Going from the top of the data below, give again each line through the one containing "COL = SC.collection", both ends kept.
_____
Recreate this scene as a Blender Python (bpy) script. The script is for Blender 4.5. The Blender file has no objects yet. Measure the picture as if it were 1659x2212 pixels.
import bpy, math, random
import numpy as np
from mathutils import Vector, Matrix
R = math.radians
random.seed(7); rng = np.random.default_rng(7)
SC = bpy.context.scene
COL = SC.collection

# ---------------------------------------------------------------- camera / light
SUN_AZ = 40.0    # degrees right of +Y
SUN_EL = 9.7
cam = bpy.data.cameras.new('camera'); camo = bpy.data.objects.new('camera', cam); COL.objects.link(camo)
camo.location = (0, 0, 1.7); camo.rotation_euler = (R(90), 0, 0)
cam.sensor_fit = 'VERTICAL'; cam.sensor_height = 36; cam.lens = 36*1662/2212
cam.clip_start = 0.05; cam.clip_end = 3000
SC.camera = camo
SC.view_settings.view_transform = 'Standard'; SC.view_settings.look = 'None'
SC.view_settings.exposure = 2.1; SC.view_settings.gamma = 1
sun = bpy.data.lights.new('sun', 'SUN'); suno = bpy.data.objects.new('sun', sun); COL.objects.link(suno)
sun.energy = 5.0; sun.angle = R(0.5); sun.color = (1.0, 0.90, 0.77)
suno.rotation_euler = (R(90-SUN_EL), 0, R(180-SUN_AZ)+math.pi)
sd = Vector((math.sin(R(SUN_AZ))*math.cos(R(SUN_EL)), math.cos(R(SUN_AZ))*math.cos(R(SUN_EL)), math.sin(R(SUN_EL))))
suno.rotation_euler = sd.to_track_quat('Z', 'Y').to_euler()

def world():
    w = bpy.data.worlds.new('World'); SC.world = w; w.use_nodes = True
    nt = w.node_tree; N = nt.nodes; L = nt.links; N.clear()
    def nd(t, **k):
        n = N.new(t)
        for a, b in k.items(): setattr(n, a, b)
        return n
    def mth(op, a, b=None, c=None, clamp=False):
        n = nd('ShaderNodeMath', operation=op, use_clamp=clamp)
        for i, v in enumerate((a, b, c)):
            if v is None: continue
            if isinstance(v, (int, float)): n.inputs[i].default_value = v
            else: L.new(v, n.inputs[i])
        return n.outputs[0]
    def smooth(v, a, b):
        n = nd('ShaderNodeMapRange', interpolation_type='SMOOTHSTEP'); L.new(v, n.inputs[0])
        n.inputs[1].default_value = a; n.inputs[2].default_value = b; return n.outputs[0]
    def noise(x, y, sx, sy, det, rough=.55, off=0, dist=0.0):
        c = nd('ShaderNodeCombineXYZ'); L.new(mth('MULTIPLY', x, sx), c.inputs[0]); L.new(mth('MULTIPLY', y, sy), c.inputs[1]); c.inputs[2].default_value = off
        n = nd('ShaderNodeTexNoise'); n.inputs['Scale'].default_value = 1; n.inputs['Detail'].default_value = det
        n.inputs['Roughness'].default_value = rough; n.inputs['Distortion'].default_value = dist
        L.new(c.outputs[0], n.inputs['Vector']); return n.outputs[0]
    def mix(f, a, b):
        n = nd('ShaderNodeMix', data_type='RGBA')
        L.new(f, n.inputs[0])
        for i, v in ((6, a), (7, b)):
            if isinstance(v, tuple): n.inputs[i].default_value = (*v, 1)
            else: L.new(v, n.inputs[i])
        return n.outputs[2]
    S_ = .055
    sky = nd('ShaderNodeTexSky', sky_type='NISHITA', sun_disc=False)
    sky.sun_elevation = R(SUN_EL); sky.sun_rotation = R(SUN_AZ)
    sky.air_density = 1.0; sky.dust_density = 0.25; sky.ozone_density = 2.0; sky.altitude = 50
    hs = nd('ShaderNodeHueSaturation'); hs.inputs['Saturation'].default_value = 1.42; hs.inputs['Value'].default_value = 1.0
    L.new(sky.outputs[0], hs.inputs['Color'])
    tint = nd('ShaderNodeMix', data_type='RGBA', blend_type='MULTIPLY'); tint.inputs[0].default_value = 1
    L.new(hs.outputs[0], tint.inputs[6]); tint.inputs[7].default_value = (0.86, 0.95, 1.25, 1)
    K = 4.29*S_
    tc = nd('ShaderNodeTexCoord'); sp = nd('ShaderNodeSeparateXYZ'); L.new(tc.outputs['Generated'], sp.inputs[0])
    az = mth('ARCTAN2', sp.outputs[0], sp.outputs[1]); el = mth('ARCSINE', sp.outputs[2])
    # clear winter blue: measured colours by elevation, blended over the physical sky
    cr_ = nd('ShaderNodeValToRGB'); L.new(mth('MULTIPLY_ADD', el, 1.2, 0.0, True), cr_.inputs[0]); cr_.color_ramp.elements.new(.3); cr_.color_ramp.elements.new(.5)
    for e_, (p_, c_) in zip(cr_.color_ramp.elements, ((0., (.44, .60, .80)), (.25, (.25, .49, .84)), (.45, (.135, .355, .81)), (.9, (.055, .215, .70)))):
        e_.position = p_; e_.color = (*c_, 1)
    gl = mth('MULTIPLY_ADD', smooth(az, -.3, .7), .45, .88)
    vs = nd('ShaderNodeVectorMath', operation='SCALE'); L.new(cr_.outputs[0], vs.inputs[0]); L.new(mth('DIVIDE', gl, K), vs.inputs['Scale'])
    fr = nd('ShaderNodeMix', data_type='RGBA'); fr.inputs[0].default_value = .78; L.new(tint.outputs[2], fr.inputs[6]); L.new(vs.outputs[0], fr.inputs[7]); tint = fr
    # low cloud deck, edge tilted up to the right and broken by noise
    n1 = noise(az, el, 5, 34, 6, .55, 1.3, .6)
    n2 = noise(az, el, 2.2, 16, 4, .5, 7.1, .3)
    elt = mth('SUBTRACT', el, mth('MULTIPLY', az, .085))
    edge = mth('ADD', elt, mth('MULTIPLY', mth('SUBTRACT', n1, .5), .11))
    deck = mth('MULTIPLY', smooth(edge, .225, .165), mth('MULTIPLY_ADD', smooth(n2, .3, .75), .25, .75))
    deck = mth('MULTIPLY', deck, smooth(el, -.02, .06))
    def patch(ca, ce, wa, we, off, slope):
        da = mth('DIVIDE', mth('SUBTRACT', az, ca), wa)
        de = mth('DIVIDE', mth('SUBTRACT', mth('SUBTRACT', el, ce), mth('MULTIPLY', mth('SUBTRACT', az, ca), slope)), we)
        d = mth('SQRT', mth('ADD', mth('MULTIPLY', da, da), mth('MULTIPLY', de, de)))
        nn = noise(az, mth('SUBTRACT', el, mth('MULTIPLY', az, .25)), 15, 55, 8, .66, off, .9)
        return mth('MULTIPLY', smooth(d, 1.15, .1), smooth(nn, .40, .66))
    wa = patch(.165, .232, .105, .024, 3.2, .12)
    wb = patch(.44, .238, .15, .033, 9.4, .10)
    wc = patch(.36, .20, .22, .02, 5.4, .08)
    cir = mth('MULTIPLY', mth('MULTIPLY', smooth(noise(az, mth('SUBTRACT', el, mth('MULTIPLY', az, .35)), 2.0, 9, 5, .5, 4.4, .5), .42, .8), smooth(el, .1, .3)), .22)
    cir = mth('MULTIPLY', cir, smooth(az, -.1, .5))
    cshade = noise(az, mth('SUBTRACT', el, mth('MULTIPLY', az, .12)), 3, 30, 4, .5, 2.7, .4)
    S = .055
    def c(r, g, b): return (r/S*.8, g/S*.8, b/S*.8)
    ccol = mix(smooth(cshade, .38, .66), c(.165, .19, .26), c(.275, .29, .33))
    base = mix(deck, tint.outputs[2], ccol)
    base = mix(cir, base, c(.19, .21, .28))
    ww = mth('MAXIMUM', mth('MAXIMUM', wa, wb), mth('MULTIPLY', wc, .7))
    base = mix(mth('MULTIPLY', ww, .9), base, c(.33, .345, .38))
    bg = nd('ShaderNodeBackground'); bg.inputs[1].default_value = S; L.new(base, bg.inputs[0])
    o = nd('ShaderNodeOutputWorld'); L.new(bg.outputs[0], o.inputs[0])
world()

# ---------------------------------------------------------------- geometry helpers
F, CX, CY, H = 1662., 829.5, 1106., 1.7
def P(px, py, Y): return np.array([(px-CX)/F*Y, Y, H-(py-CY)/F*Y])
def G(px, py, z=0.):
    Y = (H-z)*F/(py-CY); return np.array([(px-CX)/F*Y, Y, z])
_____
**RESULT FOR THIS TASK:**
Recreate this scene as a Blender Python (bpy) script. The script is for Blender 4.5. The Blender file has no objects yet. Measure the picture as if it were 1659x2212 pixels.
import bpy, math, random
import numpy as np
from mathutils import Vector, Matrix
R = math.radians
random.seed(7); rng = np.random.default_rng(7)
SC = bpy.context.scene
COL = SC.collection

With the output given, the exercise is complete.